A Senate committee has approved legislation requiring the state to establish a verification process so that unemployment checks are not sent to prisoners. Senators Fred Madden, Paul Sarlo, Sandra Cunningham, and Jeff Van Drew sponsored the legislation designed to prevent any further abuse of benefits programs by those serving time for criminal activities.

Bill Would Create Verification Process

"These benefits are intended to help those who really need it because they can't find work, not for those serving time for their crimes," says Madden. "This bill will create a verification process and require state officials to check against inmate records to prevent any abuse of the system or misuse of the funds."

The legislation would have the state Department of Corrections and the Administrative Office of the Courts supply the Department of Labor and Workforce Development with the names and Social Security numbers of every inmate in state prisons or county jails.
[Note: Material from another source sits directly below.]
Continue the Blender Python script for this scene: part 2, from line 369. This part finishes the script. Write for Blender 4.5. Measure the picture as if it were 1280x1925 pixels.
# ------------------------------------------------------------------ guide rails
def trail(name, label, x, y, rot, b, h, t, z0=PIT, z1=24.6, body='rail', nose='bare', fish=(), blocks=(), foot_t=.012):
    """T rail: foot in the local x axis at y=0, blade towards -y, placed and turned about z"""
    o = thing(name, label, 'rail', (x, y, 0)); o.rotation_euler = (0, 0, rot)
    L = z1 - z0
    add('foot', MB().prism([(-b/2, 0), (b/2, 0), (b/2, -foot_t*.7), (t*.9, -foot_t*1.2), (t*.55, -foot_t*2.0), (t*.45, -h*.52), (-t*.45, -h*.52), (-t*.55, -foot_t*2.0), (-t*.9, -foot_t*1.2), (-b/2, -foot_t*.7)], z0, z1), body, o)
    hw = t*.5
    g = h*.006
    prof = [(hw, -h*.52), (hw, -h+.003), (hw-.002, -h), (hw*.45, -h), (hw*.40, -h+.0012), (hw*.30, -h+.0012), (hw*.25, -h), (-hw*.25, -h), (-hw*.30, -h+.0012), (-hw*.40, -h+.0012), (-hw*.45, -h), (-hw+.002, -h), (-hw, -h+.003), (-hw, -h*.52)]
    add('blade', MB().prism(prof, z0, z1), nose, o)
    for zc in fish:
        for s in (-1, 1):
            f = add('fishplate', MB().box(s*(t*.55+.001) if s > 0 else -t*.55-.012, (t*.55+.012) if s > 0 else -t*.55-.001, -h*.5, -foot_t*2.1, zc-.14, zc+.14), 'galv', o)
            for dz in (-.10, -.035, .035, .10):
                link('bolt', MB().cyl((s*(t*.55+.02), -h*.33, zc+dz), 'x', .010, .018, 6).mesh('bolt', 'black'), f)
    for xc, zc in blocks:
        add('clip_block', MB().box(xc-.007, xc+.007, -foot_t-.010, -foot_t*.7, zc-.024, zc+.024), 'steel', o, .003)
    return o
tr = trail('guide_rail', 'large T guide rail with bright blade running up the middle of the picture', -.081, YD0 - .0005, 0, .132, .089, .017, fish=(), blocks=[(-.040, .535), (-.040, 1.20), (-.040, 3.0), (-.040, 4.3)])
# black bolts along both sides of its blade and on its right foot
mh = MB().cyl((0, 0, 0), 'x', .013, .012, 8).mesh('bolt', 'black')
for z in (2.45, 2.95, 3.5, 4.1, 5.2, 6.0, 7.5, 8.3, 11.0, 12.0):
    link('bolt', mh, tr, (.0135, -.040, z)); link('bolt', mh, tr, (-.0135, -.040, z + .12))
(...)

The Labor Department would then be required to create a verification process to make sure no checks are sent to any prisoner.

"The verification process needs to be updated and modernized to make use of computerized technology," says Sarlo. "State officials need to be thorough and diligent in checking all the records so these funds aren't lost to convicted criminals engaging in fraudulent practices that amount to the theft of public resources."

The majority of the fraud uncovered by Boxer was committed by county inmates, exposing a weakness in the current verification process that fails to thoroughly check against county correctional records and that relies too much on informal controls, such as manual reviews of paper records. The new system would make use of electronic data that includes complete listings of county prisoners.

"There are a lot of people out of work who need and deserve these benefits to get by," points out Cunningham. "That's where the support should go, not to those who are behind bars."

Deceased People Were Getting Checks

The measure also directs the state to include death records in the reference system. A previous review of unemployment payments found 50 cases where a total of $237,000 was distributed after the "recipient" had died.

One so-called claimant died in October of 2008 but collected more than $8,000 between February of 2010 and May of 2011 and six others were still collecting payments as of October 1, 2011 even though they died up to 11 months prior.

"The fraud that was uncovered in the public benefits program exposed a gaping hole in the system," says Van Drew. "This bill will strengthen oversight to ensure that inmates who are being supported by taxpayer dollars are not also collecting benefits they are not eligible for and that should be going to folks that need them."